Im Falle der Kommunikation unter Seelen entfällt solcherlei dadurch, weil der meist Empirische Sachverhalt mit der Empfindung auf Basis einer Introspektion übermittelt wird, aufgrund der tatsächlichen Einheit und Wesensgleichheit entfällt sowohl das Körperliche als Transmitter, ebenso entfällt auch aller wörtlicher und buchstäblicher Interpretationsspielraum. Und mehr zählt dann die Ausdrucksstärke im Sinne der Klarheit der Seele selbst und gemäß Intention u.ä.

Daher ist die Beschränktheit im Fassungsvermögen primitiver Wesensart bis zu einem gewissen Grad Segen wie Fluch. Würden gewisse Tore weit geöffnet stehen, wäre der Untergang näher, als die Erlösung für jegliches bedingte Leben. Was bei der Betrachtung des Umstandes notweniger Pflege noch deutlicher hervorgehoben werden kann.

Geht einer in etwas ein, pflegt es nicht, so wird es in gleicher Weise dem direkten Umfeld aufgebürdet. Oft wäre es dann besser, es bliebe ganz unberührt. Ähnlich verhält es sich auch mit dem, wenn man etwas anspricht, dann wird nur das erreicht, was da ist, auf welche Art auch immer es gepflegt sei oder noch gar nicht berührt wurde. Was sollte auch sonst erreicht werden können, als dann sich antreffen ließe? War es noch gar nicht eröffnet oder angefasst worden, wird also etwas erweckt und steht darin oder findet sich darin vor, dann wird es meist zunächst damit nicht umzugehen wissen, und schon ist also allerlei Hilfe Not angesagt.
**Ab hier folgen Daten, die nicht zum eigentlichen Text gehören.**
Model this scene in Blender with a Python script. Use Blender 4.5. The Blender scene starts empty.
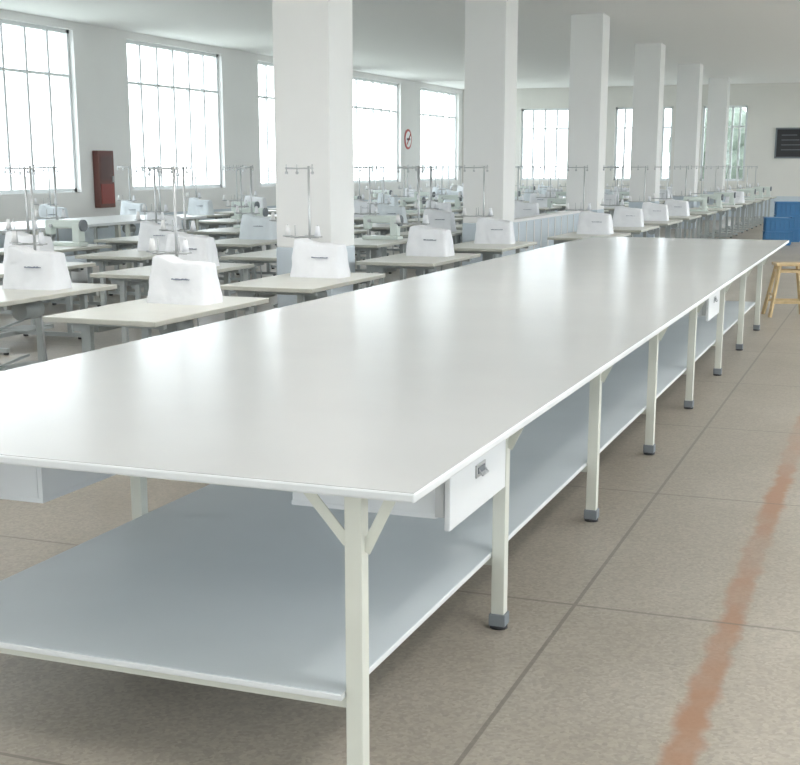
import bpy, bmesh, math, random
from mathutils import Vector, Matrix, noise
random.seed(4)
S = bpy.context.scene
COL = S.collection

# ------------------------------------------------------------- materials
def pmat(name, col, rough=0.5, metal=0.0, var=0.0, scale=8.0, bump=0.0, bscale=60.0, spec=0.5, coat=0.0):
    m = bpy.data.materials.new(name); m.use_nodes = True
    nt = m.node_tree; b = nt.nodes['Principled BSDF']
    b.inputs['Roughness'].default_value = rough
    b.inputs['Metallic'].default_value = metal
    b.inputs['Specular IOR Level'].default_value = spec
    b.inputs['Coat Weight'].default_value = coat
    tc = nt.nodes.new('ShaderNodeTexCoord')
    n = nt.nodes.new('ShaderNodeTexNoise'); n.inputs['Scale'].default_value = scale
    n.inputs['Detail'].default_value = 4
    nt.links.new(tc.outputs['Object'], n.inputs['Vector'])
    r = nt.nodes.new('ShaderNodeValToRGB')
    c = Vector(col)
    r.color_ramp.elements[0].position = 0.3; r.color_ramp.elements[1].position = 0.7
    r.color_ramp.elements[0].color = (*(c * (1 - var)), 1)
    r.color_ramp.elements[1].color = (*[min(1, v) for v in c * (1 + var * 0.5)], 1)
    nt.links.new(n.outputs['Fac'], r.inputs['Fac'])
    nt.links.new(r.outputs['Color'], b.inputs['Base Color'])
    if bump:
        n2 = nt.nodes.new('ShaderNodeTexNoise'); n2.inputs['Scale'].default_value = bscale
        nt.links.new(tc.outputs['Object'], n2.inputs['Vector'])
        bp = nt.nodes.new('ShaderNodeBump'); bp.inputs['Strength'].default_value = bump
        bp.inputs['Distance'].default_value = 0.01
        nt.links.new(n2.outputs['Fac'], bp.inputs['Height'])
        nt.links.new(bp.outputs['Normal'], b.inputs['Normal'])
    return m

M = {}
M['top'] = pmat('laminate_grey', (0.55, 0.56, 0.56), 0.2, var=0.03, scale=1.5, spec=0.5)
M['edge'] = pmat('laminate_edge', (0.74, 0.76, 0.77), 0.35)
M['shelf'] = pmat('shelf_bluegrey', (0.61, 0.66, 0.69), 0.42, var=0.04, scale=2)
M['leg'] = pmat('cream_steel', (0.70, 0.71, 0.64), 0.4, var=0.04, scale=5)
M['foot'] = pmat('foot_grey', (0.20, 0.22, 0.24), 0.6)
M['drawer'] = pmat('drawer_white', (0.76, 0.78, 0.80), 0.4)
M['dark'] = pmat('dark_plastic', (0.03, 0.03, 0.035), 0.5)
M['metal'] = pmat('brushed_steel', (0.5, 0.51, 0.52), 0.4, metal=0.6)
M['wall'] = pmat('wall_paint', (0.87, 0.87, 0.86), 0.8, var=0.02, scale=1)
M['wallf'] = pmat('wall_paint_cream', (0.80, 0.79, 0.75), 0.8, var=0.03, scale=1)
M['ceil'] = pmat('ceiling_paint', (0.96, 0.96, 0.95), 0.9)
M['dado'] = pmat('dado_blue', (0.60, 0.67, 0.73), 0.5, var=0.04)
M['frame'] = pmat('window_frame', (0.80, 0.83, 0.84), 0.4)
M['stable'] = pmat('sewing_table_top', (0.67, 0.67, 0.62), 0.35, var=0.03)
M['sedge'] = pmat('sewing_table_edge', (0.47, 0.47, 0.42), 0.5)
M['sleg'] = pmat('sewing_leg', (0.42, 0.45, 0.45), 0.45)
M['cover'] = pmat('cover_cloth', (0.84, 0.85, 0.88), 0.7, var=0.04, scale=6, bump=0.8, bscale=11)
M['coverb'] = pmat('cover_cloth_blue', (0.75, 0.80, 0.84), 0.6, var=0.05, scale=6, bump=0.8, bscale=11)
M['label'] = pmat('label_ink', (0.25, 0.27, 0.34), 0.6)
M['mach'] = pmat('machine_enamel', (0.68, 0.74, 0.70), 0.3)
M['wood'] = pmat('stool_wood', (0.60, 0.45, 0.25), 0.45, var=0.2, scale=12)
M['blue'] = pmat('blue_plastic', (0.05, 0.20, 0.42), 0.45)
M['red'] = pmat('cabinet_red', (0.16, 0.065, 0.055), 0.5)
M['redb'] = pmat('sign_red', (0.5, 0.06, 0.05), 0.5)
M['redd'] = pmat('cabinet_door_red', (0.28, 0.06, 0.05), 0.5)
M['white'] = pmat('white_paint', (0.85, 0.85, 0.85), 0.5)
M['ground'] = pmat('ground_outside', (0.45, 0.47, 0.43), 0.9, var=0.2, scale=0.5)
M['leaf'] = pmat('foliage', (0.13, 0.16, 0.13), 0.8, var=0.3, scale=1.5)

def emis(name, col, st):
    m = bpy.data.materials.new(name); m.use_nodes = True
    b = m.node_tree.nodes['Principled BSDF']
    b.inputs['Emission Color'].default_value = (*col, 1); b.inputs['Emission Strength'].default_value = st
    return m
M['fill_tube'] = emis('fill_lamp_tube', (1, .98, .94), 3)  # glow for the tubes of the added fill lamps

def glassmat():
    m = bpy.data.materials.new('window_glass'); m.use_nodes = True
    nt = m.node_tree; nt.nodes.clear()
    o = nt.nodes.new('ShaderNodeOutputMaterial'); t = nt.nodes.new('ShaderNodeBsdfTransparent')
    t.inputs['Color'].default_value = (0.93, 0.96, 0.97, 1)
    g = nt.nodes.new('ShaderNodeBsdfGlossy'); g.inputs['Roughness'].default_value = 0.05
    x = nt.nodes.new('ShaderNodeMixShader'); x.inputs[0].default_value = 0.05
    nt.links.new(t.outputs[0], x.inputs[1]); nt.links.new(g.outputs[0], x.inputs[2])
    nt.links.new(x.outputs[0], o.inputs[0]); return m
M['glass'] = glassmat()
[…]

Man kann fast immer davon ausgehen, wenn es nichts bis dato gab an der jeweiligen Stelle, dass es zunächst an sich schon in keiner geordneten Verfassung sich vorfinden lässt. Ist es angefasst oder etwas erweckt und es findet sich keine Wesenheit, die dieses pflegt oder es würde von der Allgemeinheit bis zu irgendeinem Grad weiter geführt, übernommen und weitergetragen werden, dann wird es verpfuscht und verschrottet letztlich. Ist dann nur die Frage, ob es sinnvoll war, es überhaupt anzurühren und musste es auch sein?

Noch etwas anderes ist es, wenn etwas vorgepflegt übergeben wird, mit hinreichender Instruktion, gerade wenn danach laut gerufen wird (wie es oft noch wenig entfaltetem und erfahrenem Wesen entspricht), dann aber nicht gepflegt wird und so völlig verpfuscht, dass es zusammenklumpt oder in sich zusammenschrumpft, dann bürdet man sich die Verwirklichung dessen selbst auf.

Pfusch lässt sich an vielem ausmachen, einmal und oberflächlich besehen vom Inhalt her, dann der Form nach was die Beschaffenheit auszeichnet, ebenso und weitreichender ist es der Energie nach. Es ist nicht bloß etwas nicht ordentlich zu machen, mehr noch heißt es in dem Sinne, dass es weitreichende Auswirkungen, sichtbar, hörbar, ja sogar riechbar nach sich ziehen kann, abhängig dessen, was verpfuscht wird. Vor allem aber lässt sich dahingehend die Energie erkennen, und immer dann in der Weise, wie es keiner gebrauchen kann und es sich weiter noch verwenden ließe. Vergleichbar ist also mit dem, wenn gesprochene Begriffe einfach keinen Sinn oder überhaupt keinen Zusammenhang ergeben, so, nur noch weitschichtiger und weitreichender auf jeweils seine Art und Weise abhängig des verursachten Pfusches.